Тех, кто не имеет ни зубов, ни панцирей никаких, ни ракушек — ничего. И оказалось, что таких ископаемых чрезвычайно много. Есть такой термин «лагерштетт» — это местонахождение с остатками бесскелетных организмов. Так вот, до 2000 года таких лагерштеттов было известно примерно, может быть, два-три десятка. И видов было описано тоже несколько десятков. Лет 10–15 назад люди согласились, что лагерштетты не экзотика, а норма, надо только искать получше. И начали очень быстро находить такие места с сохранными остатками мягкотелых животных. Так что теперь их известно не меньше 700–800.
— Это прямо взрыв количества данных получился.

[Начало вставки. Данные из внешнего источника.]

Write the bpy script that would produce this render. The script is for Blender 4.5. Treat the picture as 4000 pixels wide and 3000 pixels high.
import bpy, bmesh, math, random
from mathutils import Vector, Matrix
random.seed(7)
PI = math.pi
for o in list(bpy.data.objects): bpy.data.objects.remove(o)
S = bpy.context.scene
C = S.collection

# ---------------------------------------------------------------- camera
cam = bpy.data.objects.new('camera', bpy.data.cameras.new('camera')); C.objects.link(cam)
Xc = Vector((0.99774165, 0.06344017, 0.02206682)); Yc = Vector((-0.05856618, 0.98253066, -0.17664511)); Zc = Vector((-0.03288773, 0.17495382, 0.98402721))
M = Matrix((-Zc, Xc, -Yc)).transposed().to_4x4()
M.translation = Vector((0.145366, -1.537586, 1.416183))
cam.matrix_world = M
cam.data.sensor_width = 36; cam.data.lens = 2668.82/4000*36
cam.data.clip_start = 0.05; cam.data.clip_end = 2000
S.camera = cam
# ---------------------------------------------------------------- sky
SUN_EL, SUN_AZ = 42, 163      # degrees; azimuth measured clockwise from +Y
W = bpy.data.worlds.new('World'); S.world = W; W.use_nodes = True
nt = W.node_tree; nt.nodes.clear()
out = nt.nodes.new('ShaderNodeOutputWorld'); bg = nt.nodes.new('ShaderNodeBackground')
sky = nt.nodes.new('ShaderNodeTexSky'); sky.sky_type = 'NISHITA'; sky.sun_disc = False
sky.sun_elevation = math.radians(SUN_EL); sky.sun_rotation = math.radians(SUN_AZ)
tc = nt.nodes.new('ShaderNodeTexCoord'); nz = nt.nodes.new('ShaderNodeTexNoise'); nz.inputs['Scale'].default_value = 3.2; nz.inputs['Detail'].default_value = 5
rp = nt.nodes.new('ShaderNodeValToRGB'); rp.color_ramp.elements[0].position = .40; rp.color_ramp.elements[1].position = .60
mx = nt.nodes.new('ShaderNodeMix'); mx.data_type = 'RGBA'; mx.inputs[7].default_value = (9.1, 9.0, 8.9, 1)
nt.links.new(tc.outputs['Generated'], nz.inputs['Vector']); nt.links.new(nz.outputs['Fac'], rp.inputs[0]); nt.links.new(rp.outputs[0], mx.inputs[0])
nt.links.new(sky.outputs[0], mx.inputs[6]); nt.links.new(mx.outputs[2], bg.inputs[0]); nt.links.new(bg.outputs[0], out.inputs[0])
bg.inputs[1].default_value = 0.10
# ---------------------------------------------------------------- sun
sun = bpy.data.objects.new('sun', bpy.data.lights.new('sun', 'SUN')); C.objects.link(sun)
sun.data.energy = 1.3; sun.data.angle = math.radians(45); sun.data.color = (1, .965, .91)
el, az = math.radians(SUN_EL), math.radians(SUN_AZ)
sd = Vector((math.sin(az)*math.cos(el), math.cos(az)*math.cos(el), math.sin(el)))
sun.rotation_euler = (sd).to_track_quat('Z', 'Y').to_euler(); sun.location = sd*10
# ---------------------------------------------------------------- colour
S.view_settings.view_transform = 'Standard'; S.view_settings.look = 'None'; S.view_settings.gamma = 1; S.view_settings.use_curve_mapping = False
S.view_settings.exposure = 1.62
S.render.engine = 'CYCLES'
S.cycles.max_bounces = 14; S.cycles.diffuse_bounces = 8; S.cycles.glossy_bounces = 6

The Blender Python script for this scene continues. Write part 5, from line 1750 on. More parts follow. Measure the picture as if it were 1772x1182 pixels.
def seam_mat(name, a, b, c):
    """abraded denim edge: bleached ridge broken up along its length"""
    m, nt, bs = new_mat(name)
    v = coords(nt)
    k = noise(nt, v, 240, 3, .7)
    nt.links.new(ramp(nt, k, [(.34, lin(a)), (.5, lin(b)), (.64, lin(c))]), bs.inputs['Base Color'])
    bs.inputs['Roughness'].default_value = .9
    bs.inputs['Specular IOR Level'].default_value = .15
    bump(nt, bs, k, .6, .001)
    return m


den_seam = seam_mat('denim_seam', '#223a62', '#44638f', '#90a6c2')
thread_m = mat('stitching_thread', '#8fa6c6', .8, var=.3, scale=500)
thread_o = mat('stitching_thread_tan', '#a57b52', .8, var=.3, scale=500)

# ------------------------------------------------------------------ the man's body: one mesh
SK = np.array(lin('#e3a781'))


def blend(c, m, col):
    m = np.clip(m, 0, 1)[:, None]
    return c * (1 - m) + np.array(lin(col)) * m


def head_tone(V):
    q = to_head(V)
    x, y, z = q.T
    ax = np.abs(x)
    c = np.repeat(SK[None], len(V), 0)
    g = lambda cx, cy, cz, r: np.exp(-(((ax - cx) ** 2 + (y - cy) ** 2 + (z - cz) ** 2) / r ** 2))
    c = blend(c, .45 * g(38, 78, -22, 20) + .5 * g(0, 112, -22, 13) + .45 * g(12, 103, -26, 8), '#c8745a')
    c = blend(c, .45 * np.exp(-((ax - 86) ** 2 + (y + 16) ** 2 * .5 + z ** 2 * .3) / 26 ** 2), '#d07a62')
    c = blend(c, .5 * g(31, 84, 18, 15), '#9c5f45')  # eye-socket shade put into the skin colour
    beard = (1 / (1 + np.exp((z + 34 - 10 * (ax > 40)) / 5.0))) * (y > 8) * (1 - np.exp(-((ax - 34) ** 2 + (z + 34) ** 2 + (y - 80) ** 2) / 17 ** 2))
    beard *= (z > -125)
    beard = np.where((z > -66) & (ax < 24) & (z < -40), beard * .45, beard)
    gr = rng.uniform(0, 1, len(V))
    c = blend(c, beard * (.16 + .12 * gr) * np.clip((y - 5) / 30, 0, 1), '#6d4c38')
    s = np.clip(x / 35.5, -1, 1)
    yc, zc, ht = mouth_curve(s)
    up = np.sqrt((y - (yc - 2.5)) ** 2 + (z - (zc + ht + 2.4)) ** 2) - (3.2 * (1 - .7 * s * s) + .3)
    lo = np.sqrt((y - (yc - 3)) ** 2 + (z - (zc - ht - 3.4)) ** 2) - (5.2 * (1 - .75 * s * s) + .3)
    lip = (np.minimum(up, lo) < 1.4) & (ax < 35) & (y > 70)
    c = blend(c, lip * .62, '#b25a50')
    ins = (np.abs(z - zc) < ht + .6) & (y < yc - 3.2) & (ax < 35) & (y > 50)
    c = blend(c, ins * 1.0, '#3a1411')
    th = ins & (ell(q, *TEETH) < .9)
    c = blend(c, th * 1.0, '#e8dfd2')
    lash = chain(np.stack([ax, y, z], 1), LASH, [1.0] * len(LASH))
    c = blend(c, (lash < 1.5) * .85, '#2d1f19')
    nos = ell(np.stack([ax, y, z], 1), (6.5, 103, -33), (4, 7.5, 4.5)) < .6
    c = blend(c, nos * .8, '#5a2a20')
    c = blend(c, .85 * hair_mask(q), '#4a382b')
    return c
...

— Настоящий взрыв! Кроме того, оказалось, что морфология, строение этих ископаемых животных в местонахождениях типа лагерштеттов сохраняются с гораздо большей детальностью, они гораздо информативнее, чем в обычном каменном материале. Ну вот что мы можем восстановить по ракушке? Где у них там, может быть, прикреплялся мускул. Всё. А что мы видим на этих лагерштеттах? Мускулы, пищеварительные тракты, у некоторых сохраняются даже какие-то сосуды. Описана детально нервная система кембрийских предков хелицеровых. Видно, как нервы идут в голове и туловище! То есть информации стало гораздо больше.
Кроме того, изменилось полностью наше представление о том, как идет сама фоссилизация, потому что отмерший мягкотелый трупик не будет очень долго ждать, пока его пропитают какие-то окружающие соли из поровых вод или еще откуда-нибудь, он просто разложится на молекулы. Раз он всё же сохраняется, значит, дело не в пропитке солями. Огромное, огромное количество новой информации, и гораздо большей детальности. С чем это сравнить? Ну это примерно как… после светового микроскопа перейти на электронный. Примерно такая же революция у нас произошла в палеонтологии.
И сейчас, конечно, по крайней мере на Западе, львиная доля палеонтологов занимается ископаемыми из лагерштеттов. У нас, к сожалению, специалистов по лагерштеттам практически нет. Ну еще появятся, конечно.
— Наш бывший директор Алексей Юрьевич Розанов говорил, что все ваши лагерштетты — это фигня, надо изучать нормальную палеонтологию.